Дуновение из-за кулис. Записки драматурга — страница 18 из 75

Стоя вчера в толчее среди высокой московской публики – артистов, чиновников, руководителей театров, артистической молодежи – разгоряченной желанием попасть, сесть, получить наушники, почувствовал я всю дистанцию, отделяющую меня от успеха. Но и счастье обладания какой-то (тайной пока) возможностью… Но работать надо не для этого, а, как говорит Розов, для собственного удовольствия… Близости к нему не чувствую, как и он ко мне. Близость и ревность испытываю скорее к Арбузову, Володину. Когда Арбузов в последнем интервью «ЛГ» сказал, что ему хотелось бы, чтобы его пьесы (вероятно, последние) не ставились в реалистически-бытовой манере, а были бы исполнены как стихи, я даже вздрогнул, потому что я знаю в себе эту же потребность и пишу, как мне кажется, – орнаментально, слегка высокопарно (высокая театральная риторика), немного ритмизовано, то есть, герои мои всегда на котурнах. Что-то здесь от потребности, не осуществленной в прозе (под влиянием А. Белого) или полу осуществленной.

Ректор института, рассказывал о своей встрече со Сталиным в уборной Вахтанговского театра, у писсуара. Рассказывал на полном серьезе, эмоционально. Он тогда был директором театра. Страшный и жалкий старик.

Какое наслаждение сидеть запершись в полуосвещенной комнате со своими заботами и планами, предвкушая три таких же дня впереди, когда можно и поразмышлять, и почитать, и посидеть за машинкой.
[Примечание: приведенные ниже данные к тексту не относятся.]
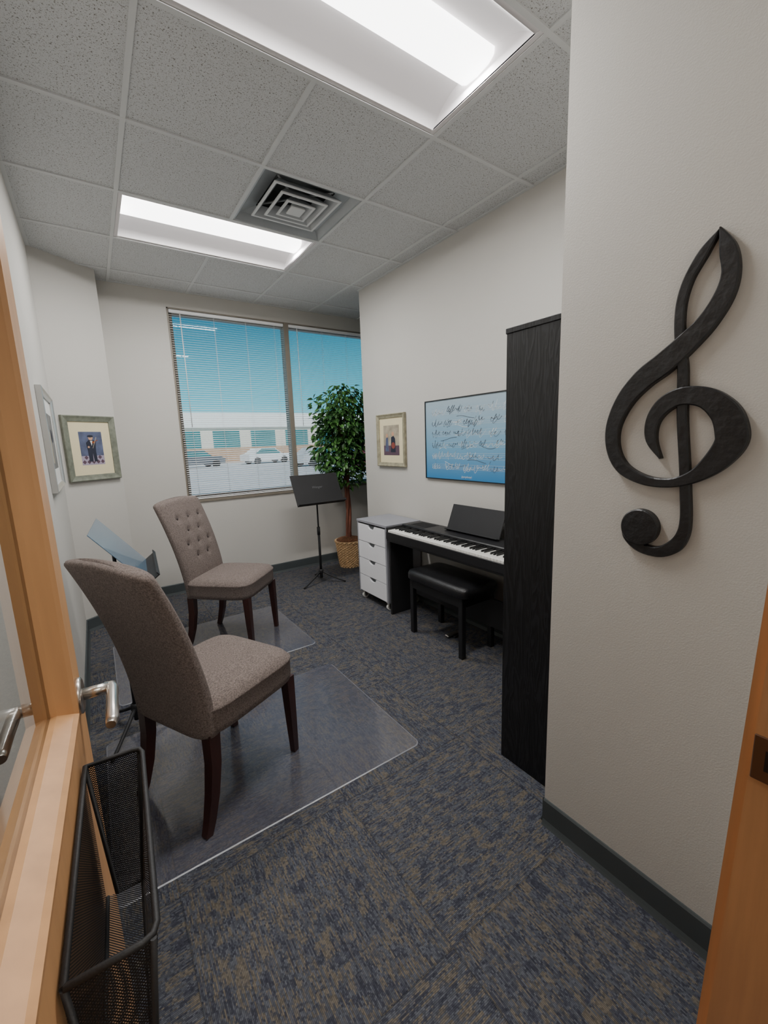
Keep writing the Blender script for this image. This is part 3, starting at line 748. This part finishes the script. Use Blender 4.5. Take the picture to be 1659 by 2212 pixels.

Но мне всегда приходится за это счастье платить – и дорого.

Завтра хочу начать с приведения в порядок всего, что у меня накопилось к пьесе об отце и сыне. Может быть, забрезжит где-то слабый свет, и я на него пойду. Как всегда, решит дело правильная интонация, начальные фразы, ощущение атмосферы. А там пойдет. Вот и Гладков об этом пишет. Буду читать дальше.

Пришел дагестанец Наврузов: пойдем-пойдем, слюш-ай, приехал друг, есть хорошее вино. Насилу отбоярился. Зато сосед-узбек (через комнату) что-то ритмично и громко читал часов до двух ночи.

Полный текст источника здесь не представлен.